Exercise
Can you find the lines of the listing that include "scene" and copy every one?

--- begin Supplied information ---

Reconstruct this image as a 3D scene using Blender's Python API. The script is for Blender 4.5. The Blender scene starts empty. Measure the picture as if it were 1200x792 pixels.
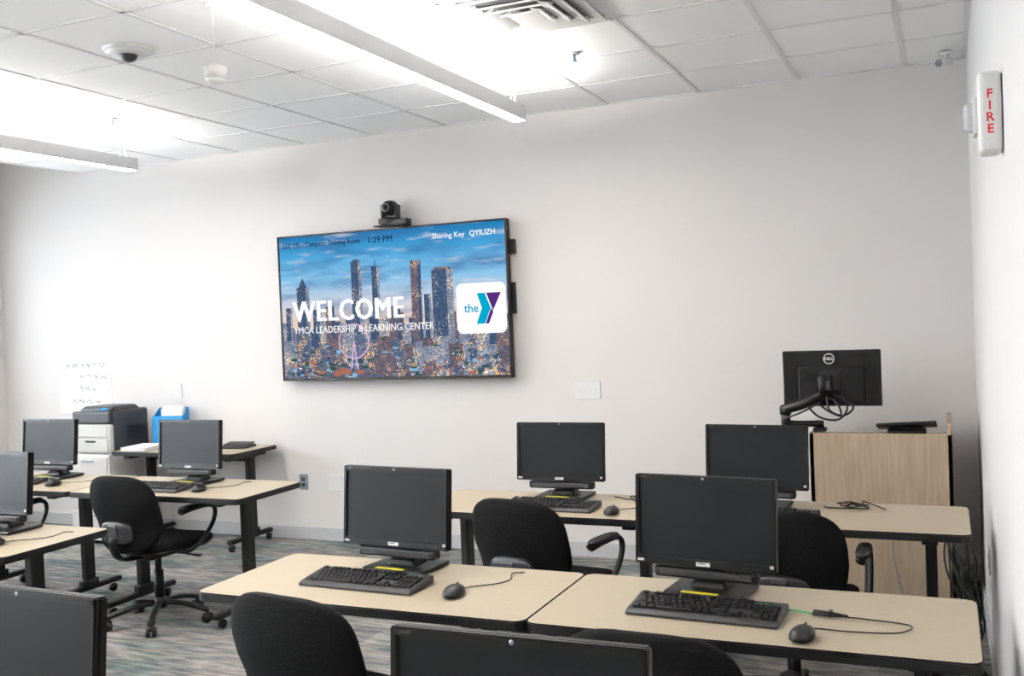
import bpy, bmesh, math, random
from mathutils import Vector, Matrix, Euler
random.seed(7)
scene=bpy.context.scene
scene.view_settings.view_transform='Standard'
scene.view_settings.look='None'
scene.view_settings.exposure=0.0
rad=math.radians
# ------------------------------------------------------------------ materials
def srgb(r,g,b):
    def c(v):
        v/=255.0
        return v/12.92 if v<=0.04045 else ((v+0.055)/1.055)**2.4
    return (c(r),c(g),c(b),1)
def mat(name,col,rough=0.6,metal=0.0,emit=None,es=0.0,var=0.0,scale=30,bump=0.0,spec=0.5,stretch=None,trans=0.0,alpha=1.0,col2=None):
    m=bpy.data.materials.new(name); m.use_nodes=True
    nt=m.node_tree; b=nt.nodes['Principled BSDF']
    b.inputs['Base Color'].default_value=col
    b.inputs['Roughness'].default_value=rough
    b.inputs['Metallic'].default_value=metal
    b.inputs['Specular IOR Level'].default_value=spec
    b.inputs['Transmission Weight'].default_value=trans
    b.inputs['Alpha'].default_value=alpha
    if emit is not None:
        b.inputs['Emission Color'].default_value=emit
        b.inputs['Emission Strength'].default_value=es
    tc=nt.nodes.new('ShaderNodeTexCoord'); mp=nt.nodes.new('ShaderNodeMapping')
    nt.links.new(tc.outputs['Object'],mp.inputs['Vector'])
    if stretch: mp.inputs['Scale'].default_value=stretch
    nz=nt.nodes.new('ShaderNodeTexNoise'); nz.inputs['Scale'].default_value=scale; nz.inputs['Detail'].default_value=5
    nt.links.new(mp.outputs['Vector'],nz.inputs['Vector'])
    if var>0 or col2:
        rp=nt.nodes.new('ShaderNodeValToRGB')
        c1=col; 
        if col2 is None:
            c0=tuple(max(0,x*(1-var)) for x in col[:3])+(1,); c1=tuple(min(1,x*(1+var)) for x in col[:3])+(1,)
        else: c0=col2
        rp.color_ramp.elements[0].color=c0; rp.color_ramp.elements[1].color=c1
        rp.color_ramp.elements[0].position=0.3; rp.color_ramp.elements[1].position=0.7
        nt.links.new(nz.outputs['Fac'],rp.inputs['Fac']); nt.links.new(rp.outputs['Color'],b.inputs['Base Color'])
    if bump>0:
        bp=nt.nodes.new('ShaderNodeBump'); bp.inputs['Strength'].default_value=bump; bp.inputs['Distance'].default_value=0.004
        nt.links.new(nz.outputs['Fac'],bp.inputs['Height']); nt.links.new(bp.outputs['Normal'],b.inputs['Normal'])
    return m
def emis(name,col,s=1.0):
    m=bpy.data.materials.new(name); m.use_nodes=True; nt=m.node_tree
    for n in list(nt.nodes): nt.nodes.remove(n)
    o=nt.nodes.new('ShaderNodeOutputMaterial'); e=nt.nodes.new('ShaderNodeEmission')
    e.inputs['Color'].default_value=col; e.inputs['Strength'].default_value=s
    nt.links.new(e.outputs[0],o.inputs['Surface']); return m

M={}
M['wall']=mat('wall_paint',srgb(219,215,212),0.85,var=0.012,scale=2.0,spec=0.2)
M['wallR']=mat('wall_paint_side',srgb(217,215,214),0.85,var=0.012,scale=2.0,spec=0.2)
M['base']=mat('baseboard_vinyl',srgb(190,190,192),0.5,var=0.02)
M['grid']=mat('ceiling_grid_metal',srgb(226,226,226),0.5)
M['table']=mat('laminate_top',srgb(170,157,136),0.42,var=0.025,scale=60,spec=0.3)
M['blk']=mat('black_plastic',srgb(11,11,12),0.45,var=0.05,scale=80,spec=0.28)
M['blk2']=mat('black_matte_metal',srgb(12,12,14),0.5,var=0.05,scale=50,spec=0.28)
M['bezel']=mat('monitor_bezel',srgb(7,7,8),0.4,var=0.04,scale=50,spec=0.22)
M['scr']=mat('monitor_panel_dark',srgb(18,20,22),0.42,var=0.03,scale=3,spec=0.13)
M['key']=mat('key_plastic',srgb(16,16,18),0.5,var=0.05,scale=60,spec=0.26)
M['keylab']=mat('key_tray',srgb(31,31,34),0.5)
M['fab']=mat('chair_fabric',srgb(14,14,15),0.95,var=0.4,scale=260,bump=0.5,spec=0.1)
M['white']=mat('white_plastic',srgb(222,222,220),0.4,var=0.01)
M['offw']=mat('offwhite_plastic',srgb(196,194,190),0.5,var=0.01)
M['lgrey']=mat('louvre_shadow_grey',srgb(135,135,135),0.6,var=0.01)
M['paper']=mat('paper',srgb(248,248,247),0.9,var=0.01)
M['red']=mat('red_print',srgb(190,20,25),0.5)
M['ink']=mat('marker_ink',srgb(85,85,98),0.7)
M['redink']=mat('marker_ink_red',srgb(170,110,115),0.7)
M['yel']=mat('yellow_label',srgb(205,195,40),0.6)
M['green']=mat('green_plug',srgb(40,140,70),0.5)
M['blue']=mat('blue_folder',srgb(30,135,195),0.6,var=0.03)
M['darkgrey']=mat('printer_dark',srgb(34,37,42),0.45,var=0.05)
M['steel']=mat('brushed_steel',srgb(140,150,162),0.35,0.4,var=0.04)
M['fix']=mat('fixture_aluminium',srgb(214,214,216),0.4,0.1,var=0.01)
M['clear']=mat('clear_lens',srgb(235,238,240),0.1,trans=0.4)
M['glass']=mat('window_glass',(1,1,1,1),0.02,trans=1.0)
M['glow_dn']=emis('lamp_diffuser_down',(1.0,0.955,0.91,1),70)
M['glow_up']=emis('lamp_diffuser_up',(1.0,0.955,0.91,1),240)
TVS=1.0
M['twhite']=emis('screen_white',(1,1,1,1),1.0)
M['tdark']=emis('screen_darktext',srgb(20,40,70),TVS)
M['tcyan']=emis('screen_cyan',srgb(0,170,210),TVS)
M['tpur']=emis('screen_purple',srgb(90,45,130),TVS)
# ceiling tile: fine fissured
M['tile']=mat('acoustic_tile',srgb(247,247,247),0.95,var=0.02,scale=180,bump=0.2,spec=0.1)
# wood
def wood():
    m=mat('podium_wood',srgb(178,159,137),0.5,var=0.0,spec=0.3,scale=6,stretch=(14,14,0.9),col2=srgb(163,142,119))
    return m
M['wood']=wood()
# carpet planks: stretched streaks + per-plank tone
def carpet():
    m=bpy.data.materials.new('carpet_plank'); m.use_nodes=True; nt=m.node_tree; b=nt.nodes['Principled BSDF']
    b.inputs['Roughness'].default_value=0.97; b.inputs['Specular IOR Level'].default_value=0.1
    tc=nt.nodes.new('ShaderNodeTexCoord')
    def noise(scale,sc,detail=6):
        mp=nt.nodes.new('ShaderNodeMapping'); mp.inputs['Scale'].default_value=scale
        nt.links.new(tc.outputs['Object'],mp.inputs['Vector'])
        n=nt.nodes.new('ShaderNodeTexNoise'); n.inputs['Scale'].default_value=sc; n.inputs['Detail'].default_value=detail
        nt.links.new(mp.outputs['Vector'],n.inputs['Vector']); return n
    n1=noise((1.8,9,1),3.5,8); n2=noise((0.9,2.8,1),1.6,3); n3=noise((1,1,1),160,2)
    br=nt.nodes.new('ShaderNodeTexBrick'); br.inputs['Scale'].default_value=1.0
    br.inputs['Brick Width'].default_value=1.0; br.inputs['Row Height'].default_value=0.25; br.inputs['Mortar Size'].default_value=0.0
    br.inputs['Color1'].default_value=(0.2,0.2,0.2,1); br.inputs['Color2'].default_value=(0.8,0.8,0.8,1)
    nt.links.new(tc.outputs['Object'],br.inputs['Vector'])
    ad=nt.nodes.new('ShaderNodeMath'); ad.operation='MULTIPLY_ADD'; ad.inputs[1].default_value=0.28; 
    nt.links.new(br.outputs['Color'],ad.inputs[0]); 
    ad2=nt.nodes.new('ShaderNodeMath'); ad2.operation='SUBTRACT'; ad2.inputs[1].default_value=0.14
    nt.links.new(n1.outputs['Fac'],ad2.inputs[0]); nt.links.new(ad2.outputs[0],ad.inputs[2])
    rp=nt.nodes.new('ShaderNodeValToRGB'); cr=rp.color_ramp
    cr.elements[0].position=0.22; cr.elements[0].color=srgb(74,76,80)
    cr.elements[1].position=0.78; cr.elements[1].color=srgb(162,156,148)
    for p_,c_ in ((0.40,srgb(101,103,105)),(0.5,srgb(126,118,112)),(0.6,srgb(136,135,133))):
        e=cr.elements.new(p_); e.color=c_
    nt.links.new(ad.outputs[0],rp.inputs['Fac'])
    rp2=nt.nodes.new('ShaderNodeValToRGB'); rp2.color_ramp.elements[0].position=0.48; rp2.color_ramp.elements[1].position=0.62
    nt.links.new(n2.outputs['Fac'],rp2.inputs['Fac'])
    mx=nt.nodes.new('ShaderNodeMix'); mx.data_type='RGBA'; mx.blend_type='MULTIPLY'
    mx.inputs[7].default_value=srgb(190,215,214)
    nt.links.new(rp2.outputs['Color'],mx.inputs[0]); nt.links.new(rp.outputs['Color'],mx.inputs[6])
    mx2=nt.nodes.new('ShaderNodeMix'); mx2.data_type='RGBA'; mx2.blend_type='OVERLAY'; mx2.inputs[0].default_value=0.5
    nt.links.new(mx.outputs[2],mx2.inputs[6]); nt.links.new(n3.outputs['Fac'],mx2.inputs[7])
    nt.links.new(mx2.outputs[2],b.inputs['Base Color'])
    return m
M['carpet']=carpet()
# TV sky
def tvsky():
    m=emis('screen_sky',(1,1,1,1),TVS); nt=m.node_tree; e=[n for n in nt.nodes if n.type=='EMISSION'][0]
    tc=nt.nodes.new('ShaderNodeTexCoord'); sp=nt.nodes.new('ShaderNodeSeparateXYZ'); nt.links.new(tc.outputs['Object'],sp.inputs[0])
    mr=nt.nodes.new('ShaderNodeMapRange'); mr.inputs[1].default_value=-0.15; mr.inputs[2].default_value=0.53
    nt.links.new(sp.outputs['Z'],mr.inputs[0])
    def nz_(scale,rot,sc,lo,hi):
        mp=nt.nodes.new('ShaderNodeMapping'); mp.inputs['Scale'].default_value=scale; mp.inputs['Rotation'].default_value=(0,rad(rot),0)
        nt.links.new(tc.outputs['Object'],mp.inputs[0]); nz=nt.nodes.new('ShaderNodeTexNoise'); nz.inputs['Scale'].default_value=sc; nz.inputs['Detail'].default_value=8; nz.inputs['Distortion'].default_value=0.4
        nt.links.new(mp.outputs[0],nz.inputs['Vector'])
        rp2=nt.nodes.new('ShaderNodeValToRGB'); rp2.color_ramp.elements[0].position=lo; rp2.color_ramp.elements[1].position=hi
        nt.links.new(nz.outputs['Fac'],rp2.inputs[0]); return rp2
    rp=nt.nodes.new('ShaderNodeValToRGB'); cr=rp.color_ramp
    cr.elements[0].position=0; cr.elements[0].color=srgb(244,206,184)
    cr.elements[1].position=1; cr.elements[1].color=srgb(40,126,184)
    for p_,c_ in ((0.22,srgb(214,214,224)),(0.5,srgb(138,198,236)),(0.8,srgb(74,166,220))):
        k=cr.elements.new(p_); k.color=c_
    nt.links.new(mr.outputs[0],rp.inputs[0])
    a=nz_((1.1,1,5.0),-10,1.8,0.46,0.66); b_=nz_((1.4,1,7.0),-6,2.6,0.54,0.72)
    def mixc(fac,inp,col,k):
        ml=nt.nodes.new('ShaderNodeMath'); ml.operation='MULTIPLY'; ml.inputs[1].default_value=k
        nt.links.new(fac.outputs['Color'],ml.inputs[0])
        mx=nt.nodes.new('ShaderNodeMix'); mx.data_type='RGBA'; mx.inputs[7].default_value=col
        nt.links.new(ml.outputs[0],mx.inputs[0]); nt.links.new(inp,mx.inputs[6]); return mx.outputs[2]
    o=mixc(a,rp.outputs[0],srgb(66,112,166),0.66); o=mixc(b_,o,srgb(230,228,232),0.5)
    nt.links.new(o,e.inputs['Color']); return m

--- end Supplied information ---

Written solution
Reconstruct this image as a 3D scene using Blender's Python API. The script is for Blender 4.5. The Blender scene starts empty. Measure the picture as if it were 1200x792 pixels.
scene=bpy.context.scene
scene.view_settings.view_transform='Standard'
scene.view_settings.look='None'
scene.view_settings.exposure=0.0